Antonyus relates what happened next:


 "It was then that Apollo noticed Hyacinthus and fell completely in love with him also. Unlike with Zephyrus, when Apollo revealed his love to Hyacinthus, he was not rejected, but his shining love was returned many fold. The two, who were like twins, whose long, blonde curls, rustled together in the jealous wind of Zephyrus, enjoined a passionate love affair ...


"... until one day, the sight of their happiness proved too much for Zephyrus to endure, and while Apollo and Hyacinthus were throwing the discus together, the wind god sent a gust of air, when Apollo threw the golden disk, causing it to fall directly on the perfect head of Hyacinthus who died instantly from the blow.

"It was all an accident, and a tragedy, but Apollo was beside himself with grief, like Hadrian holding the body of his beloved Antinous.

"The Sun God turned the blood that flowed through the soft curls into the flower that we call the Hyacinth.
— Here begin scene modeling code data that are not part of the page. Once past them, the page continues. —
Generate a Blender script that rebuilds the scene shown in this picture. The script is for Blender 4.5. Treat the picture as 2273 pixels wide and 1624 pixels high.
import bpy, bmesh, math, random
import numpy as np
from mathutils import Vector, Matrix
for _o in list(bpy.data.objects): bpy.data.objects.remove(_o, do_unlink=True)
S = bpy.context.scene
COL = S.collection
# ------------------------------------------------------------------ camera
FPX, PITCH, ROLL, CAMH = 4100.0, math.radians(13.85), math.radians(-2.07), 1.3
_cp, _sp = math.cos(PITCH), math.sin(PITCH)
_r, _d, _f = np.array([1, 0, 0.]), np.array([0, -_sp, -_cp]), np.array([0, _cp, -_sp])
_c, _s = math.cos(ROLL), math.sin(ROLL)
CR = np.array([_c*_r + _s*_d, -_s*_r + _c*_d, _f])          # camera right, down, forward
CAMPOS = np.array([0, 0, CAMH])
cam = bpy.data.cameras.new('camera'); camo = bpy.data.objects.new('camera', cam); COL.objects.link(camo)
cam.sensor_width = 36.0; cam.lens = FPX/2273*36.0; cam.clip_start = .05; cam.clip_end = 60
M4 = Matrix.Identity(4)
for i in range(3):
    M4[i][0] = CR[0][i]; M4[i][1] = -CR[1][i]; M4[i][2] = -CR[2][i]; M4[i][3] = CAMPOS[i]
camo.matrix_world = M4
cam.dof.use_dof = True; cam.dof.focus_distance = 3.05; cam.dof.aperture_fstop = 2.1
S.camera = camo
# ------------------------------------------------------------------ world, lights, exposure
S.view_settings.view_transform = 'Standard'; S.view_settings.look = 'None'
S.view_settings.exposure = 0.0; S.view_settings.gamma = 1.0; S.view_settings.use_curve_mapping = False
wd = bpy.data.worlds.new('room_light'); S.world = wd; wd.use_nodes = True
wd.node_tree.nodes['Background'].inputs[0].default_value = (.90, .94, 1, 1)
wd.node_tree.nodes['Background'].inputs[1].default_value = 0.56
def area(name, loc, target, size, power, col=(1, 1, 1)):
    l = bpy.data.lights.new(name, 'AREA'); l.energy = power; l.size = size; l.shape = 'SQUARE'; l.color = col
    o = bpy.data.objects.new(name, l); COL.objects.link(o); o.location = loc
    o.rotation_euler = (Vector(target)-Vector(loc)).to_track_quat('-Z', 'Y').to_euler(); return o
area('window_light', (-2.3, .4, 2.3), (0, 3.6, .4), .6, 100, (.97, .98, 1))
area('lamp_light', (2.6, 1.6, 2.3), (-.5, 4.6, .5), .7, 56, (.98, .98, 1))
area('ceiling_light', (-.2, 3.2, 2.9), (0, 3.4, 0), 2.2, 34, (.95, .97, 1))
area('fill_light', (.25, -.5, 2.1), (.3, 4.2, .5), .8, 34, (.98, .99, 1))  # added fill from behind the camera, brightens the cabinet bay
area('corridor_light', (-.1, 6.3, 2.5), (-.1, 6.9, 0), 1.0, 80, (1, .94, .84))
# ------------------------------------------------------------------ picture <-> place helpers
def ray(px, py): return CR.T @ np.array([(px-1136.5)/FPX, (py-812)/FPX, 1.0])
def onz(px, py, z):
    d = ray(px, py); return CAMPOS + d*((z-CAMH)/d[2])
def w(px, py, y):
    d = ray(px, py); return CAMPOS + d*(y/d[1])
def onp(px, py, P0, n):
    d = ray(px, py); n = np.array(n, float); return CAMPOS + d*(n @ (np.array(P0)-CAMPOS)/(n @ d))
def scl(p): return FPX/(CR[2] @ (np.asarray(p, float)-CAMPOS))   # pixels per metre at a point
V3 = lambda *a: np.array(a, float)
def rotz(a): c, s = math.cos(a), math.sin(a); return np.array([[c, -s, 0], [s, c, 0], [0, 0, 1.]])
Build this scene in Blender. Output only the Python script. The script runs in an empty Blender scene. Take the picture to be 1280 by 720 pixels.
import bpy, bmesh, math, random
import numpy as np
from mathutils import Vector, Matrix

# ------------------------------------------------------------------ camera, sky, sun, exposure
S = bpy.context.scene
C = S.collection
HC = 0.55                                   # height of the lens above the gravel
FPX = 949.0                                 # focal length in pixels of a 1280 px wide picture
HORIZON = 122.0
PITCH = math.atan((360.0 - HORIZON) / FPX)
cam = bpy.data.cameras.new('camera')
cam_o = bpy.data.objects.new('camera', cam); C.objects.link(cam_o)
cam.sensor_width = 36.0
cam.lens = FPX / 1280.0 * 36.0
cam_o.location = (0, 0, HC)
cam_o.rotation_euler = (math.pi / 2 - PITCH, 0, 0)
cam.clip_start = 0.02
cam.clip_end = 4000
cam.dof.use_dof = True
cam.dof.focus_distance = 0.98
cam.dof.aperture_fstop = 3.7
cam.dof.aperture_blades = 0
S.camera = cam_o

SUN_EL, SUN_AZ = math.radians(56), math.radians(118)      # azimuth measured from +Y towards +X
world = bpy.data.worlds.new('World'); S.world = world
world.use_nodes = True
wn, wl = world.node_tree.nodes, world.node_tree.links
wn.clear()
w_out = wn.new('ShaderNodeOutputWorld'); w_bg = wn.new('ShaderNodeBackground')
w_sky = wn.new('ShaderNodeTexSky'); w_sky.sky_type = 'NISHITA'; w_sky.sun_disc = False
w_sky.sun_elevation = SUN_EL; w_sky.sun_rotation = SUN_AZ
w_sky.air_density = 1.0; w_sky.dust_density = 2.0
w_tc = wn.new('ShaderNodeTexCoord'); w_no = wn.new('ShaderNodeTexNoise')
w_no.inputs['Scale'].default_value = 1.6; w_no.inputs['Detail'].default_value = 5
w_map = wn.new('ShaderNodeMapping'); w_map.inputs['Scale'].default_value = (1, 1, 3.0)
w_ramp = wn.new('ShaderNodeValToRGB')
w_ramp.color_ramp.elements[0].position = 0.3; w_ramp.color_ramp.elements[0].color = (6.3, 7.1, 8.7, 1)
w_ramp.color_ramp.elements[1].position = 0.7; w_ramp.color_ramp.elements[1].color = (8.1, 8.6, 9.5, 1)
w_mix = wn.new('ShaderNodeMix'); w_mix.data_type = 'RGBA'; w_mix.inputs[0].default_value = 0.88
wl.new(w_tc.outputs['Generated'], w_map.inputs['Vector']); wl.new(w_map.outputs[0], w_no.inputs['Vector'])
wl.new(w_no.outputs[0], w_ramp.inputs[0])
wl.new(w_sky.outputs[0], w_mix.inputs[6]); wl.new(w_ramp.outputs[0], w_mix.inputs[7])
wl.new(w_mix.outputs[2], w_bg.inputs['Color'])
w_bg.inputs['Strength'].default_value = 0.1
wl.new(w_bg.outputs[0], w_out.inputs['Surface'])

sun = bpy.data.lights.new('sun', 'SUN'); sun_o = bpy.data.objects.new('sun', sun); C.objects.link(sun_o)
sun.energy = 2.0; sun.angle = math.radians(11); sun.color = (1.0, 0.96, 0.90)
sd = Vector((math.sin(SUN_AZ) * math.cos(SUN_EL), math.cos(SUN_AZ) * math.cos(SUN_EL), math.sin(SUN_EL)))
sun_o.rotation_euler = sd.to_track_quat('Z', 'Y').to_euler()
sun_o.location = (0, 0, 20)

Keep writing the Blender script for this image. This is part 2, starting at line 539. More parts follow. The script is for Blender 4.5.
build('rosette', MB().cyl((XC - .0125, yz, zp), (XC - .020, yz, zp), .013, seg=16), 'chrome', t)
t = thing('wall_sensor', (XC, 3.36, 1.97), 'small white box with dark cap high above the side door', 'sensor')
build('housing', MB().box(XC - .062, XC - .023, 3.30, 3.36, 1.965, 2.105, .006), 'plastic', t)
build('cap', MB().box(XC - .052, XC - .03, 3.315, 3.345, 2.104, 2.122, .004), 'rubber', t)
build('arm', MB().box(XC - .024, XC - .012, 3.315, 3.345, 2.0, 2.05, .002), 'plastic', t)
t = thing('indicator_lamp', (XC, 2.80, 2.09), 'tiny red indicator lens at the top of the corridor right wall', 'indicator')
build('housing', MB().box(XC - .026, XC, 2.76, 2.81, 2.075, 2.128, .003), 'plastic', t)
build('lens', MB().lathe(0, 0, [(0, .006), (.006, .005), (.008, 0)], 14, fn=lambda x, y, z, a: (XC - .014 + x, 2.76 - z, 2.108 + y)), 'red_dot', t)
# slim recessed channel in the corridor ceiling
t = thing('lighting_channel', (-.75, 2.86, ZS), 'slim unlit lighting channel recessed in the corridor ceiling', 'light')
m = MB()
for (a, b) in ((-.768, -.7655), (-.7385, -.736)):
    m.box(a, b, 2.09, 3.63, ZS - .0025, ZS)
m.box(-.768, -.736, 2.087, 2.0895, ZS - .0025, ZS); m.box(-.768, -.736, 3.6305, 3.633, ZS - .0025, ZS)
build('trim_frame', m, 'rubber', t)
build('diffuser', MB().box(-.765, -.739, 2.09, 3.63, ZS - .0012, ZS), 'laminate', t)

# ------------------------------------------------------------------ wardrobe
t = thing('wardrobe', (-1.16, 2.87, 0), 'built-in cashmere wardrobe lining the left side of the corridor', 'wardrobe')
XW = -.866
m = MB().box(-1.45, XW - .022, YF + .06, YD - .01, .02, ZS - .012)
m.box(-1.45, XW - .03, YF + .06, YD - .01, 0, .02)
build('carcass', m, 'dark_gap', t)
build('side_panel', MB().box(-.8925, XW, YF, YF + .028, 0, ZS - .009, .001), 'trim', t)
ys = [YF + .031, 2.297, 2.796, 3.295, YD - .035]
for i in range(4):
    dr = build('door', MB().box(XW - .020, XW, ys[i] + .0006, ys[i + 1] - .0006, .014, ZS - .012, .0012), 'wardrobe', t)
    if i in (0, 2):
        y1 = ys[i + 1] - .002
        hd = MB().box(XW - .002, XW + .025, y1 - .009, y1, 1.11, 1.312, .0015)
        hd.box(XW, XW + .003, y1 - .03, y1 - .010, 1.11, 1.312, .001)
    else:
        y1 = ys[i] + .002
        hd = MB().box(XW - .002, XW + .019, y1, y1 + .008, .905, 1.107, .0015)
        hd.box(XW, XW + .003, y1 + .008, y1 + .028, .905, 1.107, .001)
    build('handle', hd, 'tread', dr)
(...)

The Death of Hyacinthus is the divine metaphor for the beauty and tragedy of life taken from the young in their full vigor, falling victim to the accidents of youth. It is also a warning to those who would approach the majesty of the great god Apollo, who is rightfully called the Far-Shooter, and the falling of the golden discus is a sign that the powers of the sun at this time of the year, though at their greatest, are slowly fading. The disk strikes Hyacinth on the head and the days grow shorter."